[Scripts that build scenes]
_ _ _
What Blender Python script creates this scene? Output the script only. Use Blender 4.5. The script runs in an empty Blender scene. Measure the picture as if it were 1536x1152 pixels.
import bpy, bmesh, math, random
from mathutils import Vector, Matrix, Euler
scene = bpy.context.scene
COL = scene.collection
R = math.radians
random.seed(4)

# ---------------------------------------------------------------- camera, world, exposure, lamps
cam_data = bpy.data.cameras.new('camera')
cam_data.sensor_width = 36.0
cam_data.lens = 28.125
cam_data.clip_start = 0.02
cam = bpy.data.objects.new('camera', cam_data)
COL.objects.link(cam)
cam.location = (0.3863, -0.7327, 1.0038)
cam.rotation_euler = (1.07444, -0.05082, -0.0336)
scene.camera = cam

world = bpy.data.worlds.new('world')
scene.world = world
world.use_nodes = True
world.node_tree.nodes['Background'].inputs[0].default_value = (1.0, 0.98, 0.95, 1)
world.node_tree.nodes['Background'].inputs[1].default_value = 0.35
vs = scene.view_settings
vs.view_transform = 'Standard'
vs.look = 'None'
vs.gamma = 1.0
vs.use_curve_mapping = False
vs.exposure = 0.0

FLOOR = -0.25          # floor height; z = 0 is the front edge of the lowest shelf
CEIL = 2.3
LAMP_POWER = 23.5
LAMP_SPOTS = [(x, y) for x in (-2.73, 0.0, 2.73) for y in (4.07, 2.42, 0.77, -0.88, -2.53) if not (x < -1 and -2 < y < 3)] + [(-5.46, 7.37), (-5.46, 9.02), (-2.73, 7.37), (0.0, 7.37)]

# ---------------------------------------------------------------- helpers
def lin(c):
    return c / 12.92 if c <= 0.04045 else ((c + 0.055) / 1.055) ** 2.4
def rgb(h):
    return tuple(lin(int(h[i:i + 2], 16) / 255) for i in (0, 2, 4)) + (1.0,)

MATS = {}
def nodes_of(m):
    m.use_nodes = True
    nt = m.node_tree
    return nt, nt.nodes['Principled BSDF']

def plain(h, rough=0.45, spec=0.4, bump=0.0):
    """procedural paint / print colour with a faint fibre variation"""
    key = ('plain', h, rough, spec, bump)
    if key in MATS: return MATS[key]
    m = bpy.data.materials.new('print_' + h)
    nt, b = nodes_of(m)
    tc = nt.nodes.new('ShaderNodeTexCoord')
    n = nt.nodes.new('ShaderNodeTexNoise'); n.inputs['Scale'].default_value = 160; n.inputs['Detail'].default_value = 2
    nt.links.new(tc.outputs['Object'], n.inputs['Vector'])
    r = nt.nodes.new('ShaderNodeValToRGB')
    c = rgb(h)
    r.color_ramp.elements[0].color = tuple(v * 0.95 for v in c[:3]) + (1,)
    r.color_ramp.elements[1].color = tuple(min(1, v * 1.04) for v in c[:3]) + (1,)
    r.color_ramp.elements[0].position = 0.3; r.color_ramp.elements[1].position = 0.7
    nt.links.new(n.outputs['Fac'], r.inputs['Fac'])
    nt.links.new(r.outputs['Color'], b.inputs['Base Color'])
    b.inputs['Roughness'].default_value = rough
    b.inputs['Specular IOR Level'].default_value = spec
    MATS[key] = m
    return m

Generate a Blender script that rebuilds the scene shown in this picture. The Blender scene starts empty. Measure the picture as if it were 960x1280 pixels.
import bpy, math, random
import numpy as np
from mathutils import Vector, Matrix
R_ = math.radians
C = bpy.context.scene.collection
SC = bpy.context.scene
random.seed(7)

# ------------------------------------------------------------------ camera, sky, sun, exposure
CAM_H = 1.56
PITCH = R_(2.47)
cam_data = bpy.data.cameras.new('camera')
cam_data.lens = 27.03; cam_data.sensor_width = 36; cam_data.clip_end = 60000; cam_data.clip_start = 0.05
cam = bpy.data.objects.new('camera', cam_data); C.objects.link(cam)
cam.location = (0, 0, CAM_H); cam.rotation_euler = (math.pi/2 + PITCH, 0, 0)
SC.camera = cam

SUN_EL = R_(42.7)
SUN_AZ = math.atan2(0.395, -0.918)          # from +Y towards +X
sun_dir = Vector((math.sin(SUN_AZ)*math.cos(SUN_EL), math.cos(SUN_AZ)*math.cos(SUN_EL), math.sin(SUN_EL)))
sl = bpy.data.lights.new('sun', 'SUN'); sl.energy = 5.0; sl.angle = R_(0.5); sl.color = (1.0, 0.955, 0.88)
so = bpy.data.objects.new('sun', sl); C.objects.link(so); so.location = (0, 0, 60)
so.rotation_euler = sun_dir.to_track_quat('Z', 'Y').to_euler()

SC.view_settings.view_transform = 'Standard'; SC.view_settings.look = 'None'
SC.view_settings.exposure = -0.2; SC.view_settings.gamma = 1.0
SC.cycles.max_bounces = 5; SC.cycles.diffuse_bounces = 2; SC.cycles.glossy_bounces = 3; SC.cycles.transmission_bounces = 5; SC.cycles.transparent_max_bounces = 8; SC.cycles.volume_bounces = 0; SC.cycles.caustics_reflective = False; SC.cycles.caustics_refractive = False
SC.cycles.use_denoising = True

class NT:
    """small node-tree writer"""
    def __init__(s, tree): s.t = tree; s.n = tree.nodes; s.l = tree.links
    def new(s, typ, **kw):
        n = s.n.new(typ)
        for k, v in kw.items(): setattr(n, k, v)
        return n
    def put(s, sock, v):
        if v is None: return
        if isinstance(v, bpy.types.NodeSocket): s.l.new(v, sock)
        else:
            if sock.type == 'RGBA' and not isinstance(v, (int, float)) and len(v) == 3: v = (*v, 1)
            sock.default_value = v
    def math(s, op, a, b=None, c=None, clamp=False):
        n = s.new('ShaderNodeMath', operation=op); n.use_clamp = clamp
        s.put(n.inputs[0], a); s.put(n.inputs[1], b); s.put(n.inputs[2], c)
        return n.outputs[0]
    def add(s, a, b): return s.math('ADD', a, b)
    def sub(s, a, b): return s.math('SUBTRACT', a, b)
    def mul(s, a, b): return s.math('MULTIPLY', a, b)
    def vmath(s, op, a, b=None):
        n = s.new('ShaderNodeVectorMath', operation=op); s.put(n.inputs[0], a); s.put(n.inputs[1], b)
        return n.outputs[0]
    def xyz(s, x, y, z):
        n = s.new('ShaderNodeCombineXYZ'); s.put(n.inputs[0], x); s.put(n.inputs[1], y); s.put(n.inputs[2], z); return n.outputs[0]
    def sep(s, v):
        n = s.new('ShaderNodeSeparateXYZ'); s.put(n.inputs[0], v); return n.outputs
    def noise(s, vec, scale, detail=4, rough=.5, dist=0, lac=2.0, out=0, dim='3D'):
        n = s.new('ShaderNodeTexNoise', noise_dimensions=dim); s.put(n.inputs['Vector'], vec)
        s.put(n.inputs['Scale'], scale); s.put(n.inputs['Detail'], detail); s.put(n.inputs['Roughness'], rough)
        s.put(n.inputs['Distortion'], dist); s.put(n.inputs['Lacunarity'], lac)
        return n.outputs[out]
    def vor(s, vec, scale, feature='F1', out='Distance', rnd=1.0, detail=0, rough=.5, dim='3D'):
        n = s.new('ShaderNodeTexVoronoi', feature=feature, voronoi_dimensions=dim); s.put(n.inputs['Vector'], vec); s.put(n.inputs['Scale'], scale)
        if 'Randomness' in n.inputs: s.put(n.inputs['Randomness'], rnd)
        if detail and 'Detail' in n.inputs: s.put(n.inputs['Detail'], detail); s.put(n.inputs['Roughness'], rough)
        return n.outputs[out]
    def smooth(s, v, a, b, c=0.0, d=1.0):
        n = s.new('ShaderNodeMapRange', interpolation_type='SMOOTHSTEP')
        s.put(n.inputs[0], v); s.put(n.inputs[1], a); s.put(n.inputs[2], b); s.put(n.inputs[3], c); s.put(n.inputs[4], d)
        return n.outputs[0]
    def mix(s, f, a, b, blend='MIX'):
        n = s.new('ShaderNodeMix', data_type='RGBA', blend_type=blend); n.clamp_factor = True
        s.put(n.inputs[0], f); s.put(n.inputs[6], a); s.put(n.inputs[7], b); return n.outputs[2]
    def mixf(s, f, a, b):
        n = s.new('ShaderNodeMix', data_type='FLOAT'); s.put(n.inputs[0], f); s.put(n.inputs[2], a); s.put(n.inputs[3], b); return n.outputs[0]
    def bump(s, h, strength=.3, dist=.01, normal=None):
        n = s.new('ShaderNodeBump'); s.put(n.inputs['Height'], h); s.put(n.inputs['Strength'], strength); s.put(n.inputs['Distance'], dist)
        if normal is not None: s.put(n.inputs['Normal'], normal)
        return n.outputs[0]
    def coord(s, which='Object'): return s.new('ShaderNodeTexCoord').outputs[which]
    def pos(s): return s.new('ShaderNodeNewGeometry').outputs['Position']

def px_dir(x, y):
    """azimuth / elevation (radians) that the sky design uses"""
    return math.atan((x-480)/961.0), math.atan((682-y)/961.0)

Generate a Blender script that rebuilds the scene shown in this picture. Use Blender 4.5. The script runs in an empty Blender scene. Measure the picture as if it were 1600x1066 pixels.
_ _ _
* Prompt *
Can you repeat, word for word, every line above from the one containing "were 960x1280 pixels." down to the one containing "SC.camera = cam", including both?

* Completed task *
Generate a Blender script that rebuilds the scene shown in this picture. The Blender scene starts empty. Measure the picture as if it were 960x1280 pixels.
import bpy, math, random
import numpy as np
from mathutils import Vector, Matrix
R_ = math.radians
C = bpy.context.scene.collection
SC = bpy.context.scene
random.seed(7)

# ------------------------------------------------------------------ camera, sky, sun, exposure
CAM_H = 1.56
PITCH = R_(2.47)
cam_data = bpy.data.cameras.new('camera')
cam_data.lens = 27.03; cam_data.sensor_width = 36; cam_data.clip_end = 60000; cam_data.clip_start = 0.05
cam = bpy.data.objects.new('camera', cam_data); C.objects.link(cam)
cam.location = (0, 0, CAM_H); cam.rotation_euler = (math.pi/2 + PITCH, 0, 0)
SC.camera = cam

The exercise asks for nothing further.